Моя дочка ездит по воскресеньям на курсы в другой город. К поступлению готовится. Электричек между нашими городами на удивление мало. И чтоб вернуться домой не поздно вечером, приходится заранее покупать билет на экспресс. Однажды ей не повезло: «Я боюсь папе говорить. Захожу на сайт как всегда. А там уже все раскуплено...» — «Да ладно тебе. Наоборот, папа придумает, как лучше сделать». В общем, папа придумал поехать нам всем вместе. Утром — на службу, а пока Маша в универе — в музей.
Проснулись с утра пораньше и поехали. Маша обычно ездит на очень ранней электричке (других просто нет) и перед занятиями как раз попадает на литургию. В тот храм, в который она обычно ходит, мы и приехали. Обычный, не центральный, на кладбище стоит. Первая литургия уже закончилась. Люди заходят и поднимаются по лестнице. Оказывается, там есть второй этаж. Дети убежали вперед, и когда мы начали подниматься, они уже бежали нам навстречу с круглыми глазами: «Там такое! Да вы вообще такого не видели!»
Этот второй этаж казался каким-то огромным, невероятно высоким. И алтарь непривычно просторный. Но главное удивление было не в этом. Службу вел очень старенький батюшка. Маленького роста и совсем седой. С ним был диакон, помогал. Но все же.
И вот пришло время Причастия. Я встала ближе к столику с запивкой встречать нашего папу с двухлетней Ксюшей на руках. И все смотрела на этого батюшку. У него была специальная подставка для Чаши. Самому ему тяжело держать. Детей было много. И он каждому говорил что-то особенное, коротенькое. «Не обманывай никогда!», «Слушайся!». И на каждого смотрел. Поднимал низкие густые брови, и глаза у него такие молодые оказались, быстрые. Ксюша причастилась. Увидела у меня в руках просфорку и стаканчик с водой. И вижу, приготовилась рыдать...
Мы сели на лавочку ближе к выходу. И по ее причитаниям я поняла, что она ждала, как всегда, сладенький компот, который дают в нашем храме причастившимся детям. А тут просто водичка. Пытаемся ее уговорить, отвлечь, а она уже — чувствую — громко сейчас расплачется. И тут слышим жалобный голос.

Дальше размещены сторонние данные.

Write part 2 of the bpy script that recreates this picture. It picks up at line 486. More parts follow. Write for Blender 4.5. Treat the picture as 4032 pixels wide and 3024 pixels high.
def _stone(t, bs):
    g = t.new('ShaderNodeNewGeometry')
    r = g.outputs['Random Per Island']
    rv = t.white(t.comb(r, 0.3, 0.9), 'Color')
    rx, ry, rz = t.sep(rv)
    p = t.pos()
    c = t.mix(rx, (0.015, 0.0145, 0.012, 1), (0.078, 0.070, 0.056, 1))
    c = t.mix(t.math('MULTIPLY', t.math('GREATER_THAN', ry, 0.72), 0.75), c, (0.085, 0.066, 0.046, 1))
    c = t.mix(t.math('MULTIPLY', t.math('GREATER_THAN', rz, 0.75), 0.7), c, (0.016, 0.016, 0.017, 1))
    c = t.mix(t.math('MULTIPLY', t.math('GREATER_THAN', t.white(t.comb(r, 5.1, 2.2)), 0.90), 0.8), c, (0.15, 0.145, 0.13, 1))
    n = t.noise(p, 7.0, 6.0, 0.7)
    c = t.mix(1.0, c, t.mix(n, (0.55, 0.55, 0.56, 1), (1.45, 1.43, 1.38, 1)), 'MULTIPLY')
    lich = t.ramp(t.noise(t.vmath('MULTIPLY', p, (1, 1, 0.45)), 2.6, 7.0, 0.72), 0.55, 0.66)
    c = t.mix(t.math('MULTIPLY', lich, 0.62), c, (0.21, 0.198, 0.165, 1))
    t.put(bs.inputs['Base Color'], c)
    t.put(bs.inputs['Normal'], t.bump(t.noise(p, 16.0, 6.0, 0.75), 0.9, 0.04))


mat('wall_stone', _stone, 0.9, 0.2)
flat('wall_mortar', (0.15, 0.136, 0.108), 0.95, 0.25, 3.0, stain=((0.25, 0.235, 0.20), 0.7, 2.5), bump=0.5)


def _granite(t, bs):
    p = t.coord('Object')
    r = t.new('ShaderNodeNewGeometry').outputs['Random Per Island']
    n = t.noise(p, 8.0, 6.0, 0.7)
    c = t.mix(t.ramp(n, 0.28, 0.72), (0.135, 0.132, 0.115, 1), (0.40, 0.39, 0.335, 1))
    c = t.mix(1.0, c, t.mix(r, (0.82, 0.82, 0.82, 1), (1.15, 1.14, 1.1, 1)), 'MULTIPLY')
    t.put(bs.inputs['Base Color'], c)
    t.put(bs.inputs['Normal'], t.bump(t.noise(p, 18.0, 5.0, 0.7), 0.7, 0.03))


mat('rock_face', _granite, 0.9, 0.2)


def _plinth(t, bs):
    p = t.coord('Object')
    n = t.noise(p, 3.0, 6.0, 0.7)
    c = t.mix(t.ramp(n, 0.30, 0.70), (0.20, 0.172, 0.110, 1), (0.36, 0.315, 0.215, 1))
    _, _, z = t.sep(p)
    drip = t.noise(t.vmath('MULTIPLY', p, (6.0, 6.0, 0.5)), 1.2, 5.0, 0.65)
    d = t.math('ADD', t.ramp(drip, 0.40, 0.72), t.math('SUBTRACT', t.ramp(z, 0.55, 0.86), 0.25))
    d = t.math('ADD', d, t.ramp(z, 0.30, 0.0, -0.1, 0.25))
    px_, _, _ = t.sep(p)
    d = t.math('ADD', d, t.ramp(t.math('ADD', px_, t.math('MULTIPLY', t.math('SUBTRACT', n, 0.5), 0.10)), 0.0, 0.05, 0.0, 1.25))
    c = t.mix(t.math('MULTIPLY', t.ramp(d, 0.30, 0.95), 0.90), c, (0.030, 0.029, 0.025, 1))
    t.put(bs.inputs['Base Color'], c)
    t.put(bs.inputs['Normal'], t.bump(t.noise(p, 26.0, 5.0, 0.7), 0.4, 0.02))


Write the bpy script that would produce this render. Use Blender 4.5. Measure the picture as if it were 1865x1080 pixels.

«Да как же так? Как же вы не объясняете детям? Ведь это Господь здесь! Их надо учить, рассказывать им. Нельзя ведь просто так привести, снять курточку и к Чаше. Он ведь не понимает, ему ведь страшно. Разговаривать с ними надо, с ребятами!» И плач. Плач батюшкин. Неужели заметил наши капризы и остановил из-за этого Причастие?
Потом выяснилось, что плакал батюшка из-за того, что мальчик лет семи, которого папа вел, вдруг испугался и не захотел причащаться. Такое горе было в голосе священника. Никогда мы такого не видели и не слышали. Не знаю, причастился ли всё-таки тот мальчик. Но моя Ксюша мигом опомнилась. Как взрослая сказала: «Батюшка плачет. Не плачь, батюшка. Я бы-ыстренько все съем!» И выпила водичку.
Этот старенький батюшка потом говорил проповедь. Тихо сначала, еле слышно. А потом — откуда только силы взялись — так громко и по-отцовски строго. Как будто к каждому обращался. И даже погрозил кулаком: «Не смейте завидовать и помнить зло! Это страшно!» А потом долго вместе со всеми нами стоял перед старинной иконой Богородицы и молился. На выходе мы с Ксюшей успели подбежать к нему за благословением. Именно подбежать, потому что шел он не по возрасту быстро. И получили по лбам твердой стариковской рукой. Не сильно, конечно. И так весело нам стало от этого благословения.
А Маша, которая уже не раз бывала в том храме, нам потом сказала: «Слышали бы вы еще, как он поет. Такой первый голос выстраивает! Даже я так высоко взять не могу».